L’inquinamento da plastiche sulle spiagge può essere monitorato dallo spazio grazie a uno studio della RMIT University, pubblicato nel ‘Marine Pollution Bulletin’. Gli autori hanno sviluppato uno strumento che utilizza immagini satellitari per rilevare come sabbia, acqua e plastica riflettono la luce, consentendo l’identificazione della plastica da oltre 600 km di altezza. Attualmente, negli oceani vengono immesse oltre 10 milioni di tonnellate di rifiuti di plastica ogni anno e si stima che questa cifra possa raggiungere i 60 milioni entro il 2030.
La dottoressa Jenna Guffogg, autrice principale dello studio, ha evidenziato che la plastica sulle spiagge ha gravi conseguenze per la fauna selvatica e i suoi habitat, in modo simile a quanto avviene negli habitat marini. Ha sottolineato come gli animali possano scambiare la plastica per cibo o rimanere intrappolati in essa. Guffogg ha notato che le spiagge delle isole remote contengono alcune delle più alte densità di plastica. Inoltre, in Australia settentrionale si sta osservando un aumento dei rifiuti plastici e degli attrezzi da pesca abbandonati.

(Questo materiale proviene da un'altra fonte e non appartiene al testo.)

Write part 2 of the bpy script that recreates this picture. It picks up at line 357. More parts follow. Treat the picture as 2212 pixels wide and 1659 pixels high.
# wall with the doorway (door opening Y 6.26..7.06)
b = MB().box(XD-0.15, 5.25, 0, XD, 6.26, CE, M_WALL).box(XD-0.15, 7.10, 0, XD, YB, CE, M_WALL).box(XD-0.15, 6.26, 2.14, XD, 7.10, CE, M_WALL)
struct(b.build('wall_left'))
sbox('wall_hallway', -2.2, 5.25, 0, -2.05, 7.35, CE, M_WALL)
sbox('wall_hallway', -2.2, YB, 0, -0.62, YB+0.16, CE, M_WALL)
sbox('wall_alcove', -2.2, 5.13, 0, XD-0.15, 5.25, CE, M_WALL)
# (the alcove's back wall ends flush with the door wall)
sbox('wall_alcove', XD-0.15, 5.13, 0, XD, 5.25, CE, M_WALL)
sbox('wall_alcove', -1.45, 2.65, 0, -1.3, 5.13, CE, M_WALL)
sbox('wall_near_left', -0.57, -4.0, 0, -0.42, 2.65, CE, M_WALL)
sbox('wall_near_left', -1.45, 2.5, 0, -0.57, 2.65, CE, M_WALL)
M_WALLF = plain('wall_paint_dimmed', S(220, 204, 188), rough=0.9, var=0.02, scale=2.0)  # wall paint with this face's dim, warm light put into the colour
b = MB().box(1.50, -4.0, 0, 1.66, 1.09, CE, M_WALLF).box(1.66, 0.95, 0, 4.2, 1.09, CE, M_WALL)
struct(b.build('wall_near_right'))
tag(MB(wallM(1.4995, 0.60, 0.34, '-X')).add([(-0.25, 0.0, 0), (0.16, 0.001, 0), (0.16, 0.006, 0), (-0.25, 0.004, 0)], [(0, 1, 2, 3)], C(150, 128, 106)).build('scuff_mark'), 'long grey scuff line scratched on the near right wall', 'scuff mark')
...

Se non rimossa, la plastica si frammenterà ulteriormente in micro e nanoplastiche. Guffogg ha menzionato come, nonostante gli impatti della plastica sull’ambiente e sull’economia siano ben documentati, le tecnologie attuali per misurare il problema e dirigere le operazioni di bonifica in aree remote siano limitate.
Il Beached Plastic Debris Index (BPDI), sviluppato dal team, è una formula matematica che ordina i modelli di luce riflessa dai satelliti per individuare e mappare i rifiuti di plastica nei dati provenienti dal satellite WorldView-3, che orbita a 617 km dalla Terra. Per testarne l’efficacia, sono stati posizionati 14 bersagli di plastica su una spiaggia nel Gippsland, in Victoria, ciascuno di circa due metri quadrati e fatto di vari tipi di plastica.
Le immagini satellitari ottenute con il nuovo indice sono state confrontate con tre indici esistenti, mostrando prestazioni superiori rispetto a tutti e tre, mentre gli altri hanno avuto difficoltà a identificare correttamente i pixel contaminati dalla plastica. Questo studio rappresenta un importante passo avanti nella lotta contro l’inquinamento da plastica nelle aree costiere.